Question: A fair coin is tossed a fixed number of times. If the probability of getting 7 heads is equal to tha...

Question

A fair coin is tossed a fixed number of times. If the probability of getting 7 heads is equal to that of getting 9 heads, then the probability of 3 heads is
A. $\dfrac{35}{{{2}^{12}}}$
B. $\dfrac{35}{{{2}^{14}}}$
C. $\dfrac{7}{{{2}^{12}}}$
D. none of these

Answer 1

Solution

At first we will explain the concept of empirical probability and how the events are considered. We take the given events and find the number of outcomes.
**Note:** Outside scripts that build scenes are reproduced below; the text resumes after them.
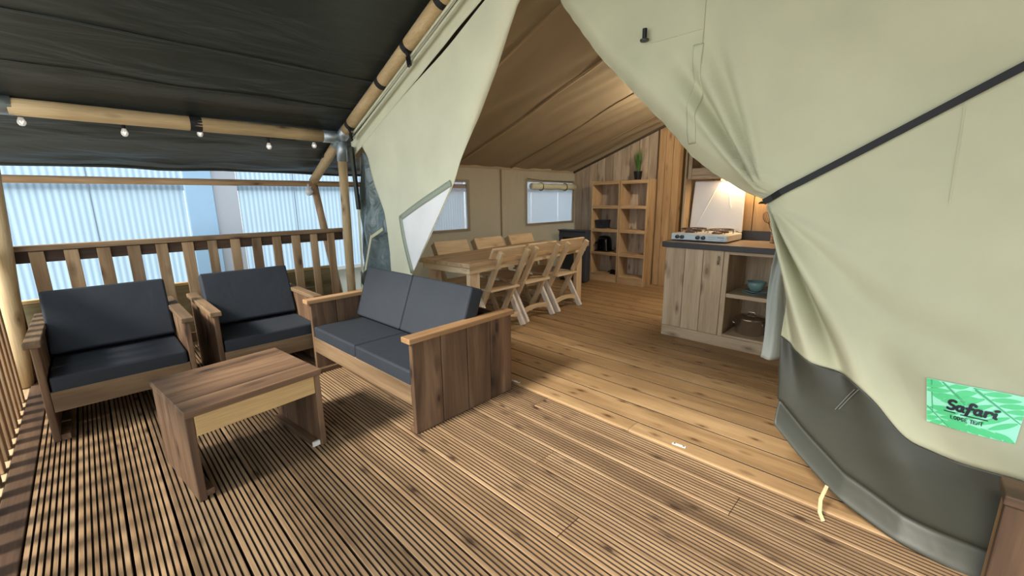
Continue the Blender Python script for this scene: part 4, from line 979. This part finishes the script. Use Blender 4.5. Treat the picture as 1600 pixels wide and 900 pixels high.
# wall cabinet
wc = thing('overhead_cabinet', 'open wooden hanging cabinet above the stove lid with a warm lamp below', 'cabinet', (4.36, 1.2, 1.50))
def Wc(x0, x1, y0, y1, z0, z1, name, mat='cabinet', ax='y'):
    return MB().box(x0 - 4.36, x1 - 4.36, y0 - 1.2, y1 - 1.2, z0 - 1.5, z1 - 1.5).obj(name, wood(mat, ax), wc, bevel=.003)
Wc(4.25, 4.468, 1.74, 1.775, 1.50, 2.2, 'side_panel', 'cabinet', 'z'); Wc(4.25, 4.468, .45, .485, 1.50, 2.0, 'side_panel', 'cabinet', 'z')
Wc(4.25, 4.468, .485, 1.739, 1.50, 1.53, 'bottom_board'); Wc(4.25, 4.27, .485, 1.739, 1.531, 1.60, 'front_rail'); Wc(4.27, 4.468, .485, 1.739, 1.78, 1.80, 'shelf_board'); Wc(4.25, 4.269, .485, 1.739, 1.78, 1.84, 'front_rail')
Wc(4.27, 4.49, 1.797, 1.818, .99, 1.90, 'jamb_board', 'cabinet', 'z')
ms_ = MB().box(.0, .05, -.30, .30, -.022, -.004).obj('lamp_strip', emit('warm_strip', (1.0, .62, .26, 1), 1.5), wc, label='warm lamp strip')
la = bpy.data.lights.new('strip_light', 'AREA'); la.energy = 2.6; la.color = (1.0, .66, .32); la.shape = 'RECTANGLE'; la.size = .6; la.size_y = .05
lao = bpy.data.objects.new('strip_light', la); COL.objects.link(lao); lao.parent = wc; lao.location = (.025, 0, -.03); lao.rotation_euler = (0, 0, PI / 2)
# pendant lamp inside the tent, behind the right canvas
pd = thing('pendant_lamp', 'warm pendant lamp hanging from the tent ridge behind the canvas', 'lamp', (4.6, 1.78, 2.58))
MB().tube([(0, 0, .05), (0, 0, -.2)], .003, 6).obj('cord', M_CORD, pd); MB().lathe([(.02, -.2), (.09, -.3), (.087, -.3), (.017, -.2)], n=20).obj('shade', M_CREAM, pd, smooth=True)
MB().lathe([(0, -.31), (.02, -.3), (.028, -.275), (.014, -.24), (0, -.235)], n=14).obj('bulb', emit('warm_bulb', (1, .66, .34, 1), 20), pd, smooth=True)
pl_ = bpy.data.lights.new('pendant_light', 'POINT'); pl_.energy = 42; pl_.color = (1.0, .85, .64); pl_.shadow_soft_size = .06
plo = bpy.data.objects.new('pendant_light', pl_); COL.objects.link(plo); plo.parent = pd; plo.location = (0, 0, -.36)
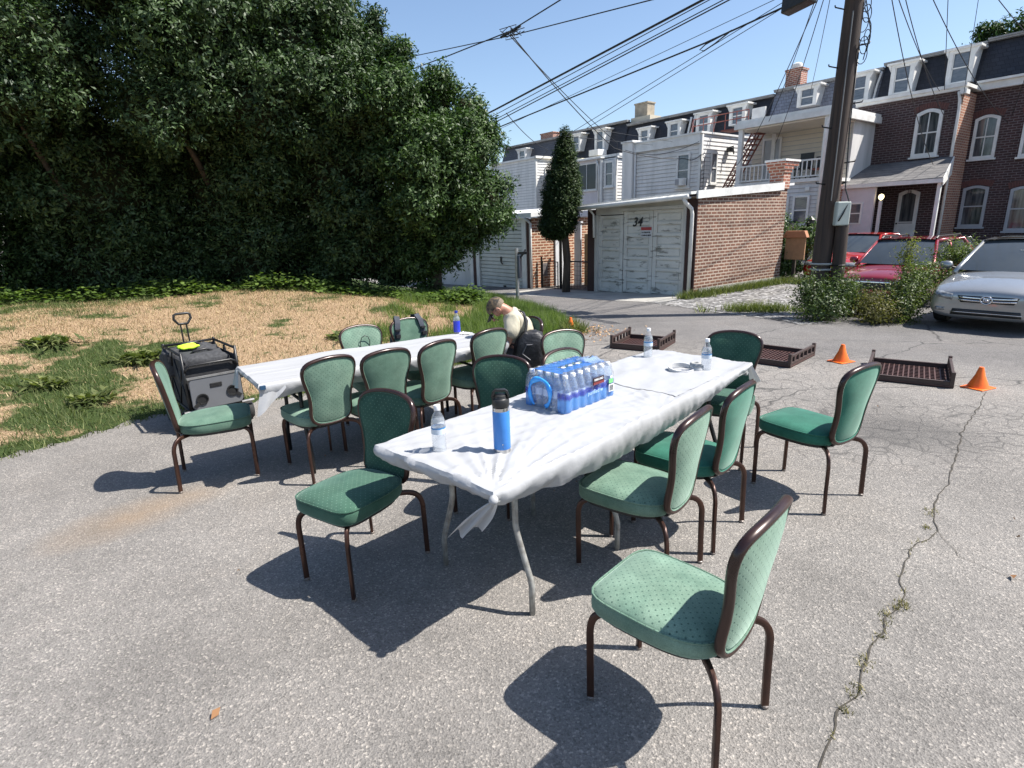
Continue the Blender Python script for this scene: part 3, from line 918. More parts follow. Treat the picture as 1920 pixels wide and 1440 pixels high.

Using the probability theorem of $P\left( A \right)=\dfrac{n\left( A \right)}{n\left( U \right)}$ , we get the empirical probability of the events and solve the equation.

Complete answer:
Empirical probability uses the number of occurrences of an outcome within a sample set as a basis for determining the probability of that outcome.
We take two events, one with conditions and other one without conditions. The later one is called the universal event which chooses all possible options.
We assume that the fair coin is tossed $n$ a number of times. We take the conditional event A as getting 7 heads, conditional event B as getting 9 heads and the universal event U as tossing $n$ number of times and numbers will be denoted as $n\left( A \right)$ , $n\left( B \right)$ , $n\left( U \right)$ respectively.
As the probabilities are the same, the number of outcomes will also be the same.
We get that $n\left( A \right)={}^{n}{{C}_{7}}$ , $n\left( B \right)={}^{n}{{C}_{9}}$ , $n\left( A \right)=n\left( B \right)$ .
So, the condition of ${}^{n}{{C}_{9}}={}^{n}{{C}_{7}}$ gives $n=9+7=16$ .
We now assume the conditional event C as getting 3 heads and the number is $n\left( C \right)$ .
So, $n\left( C \right)={}^{16}{{C}_{3}}$ and $n\left( U \right)={{2}^{n}}={{2}^{16}}$ .
We take the empirical probability of the given problem as $P\left( C \right)=\dfrac{n\left( C \right)}{n\left( U \right)}$ .
The empirical probability of the shooting event is $P\left( C \right)=\dfrac{{}^{16}{{C}_{3}}}{{{2}^{16}}}=\dfrac{16\times 15\times 14}{{{2}^{16}}\times 3!}=\dfrac{35}{{{2}^{12}}}$ .
And hence the correct answer is option A.

Note:
We need to understand the concept of universal events. This will be the main event that is implemented before the conditional event. Empirical probabilities, which are estimates, calculated probabilities involving distinct outcomes from a sample space are exact.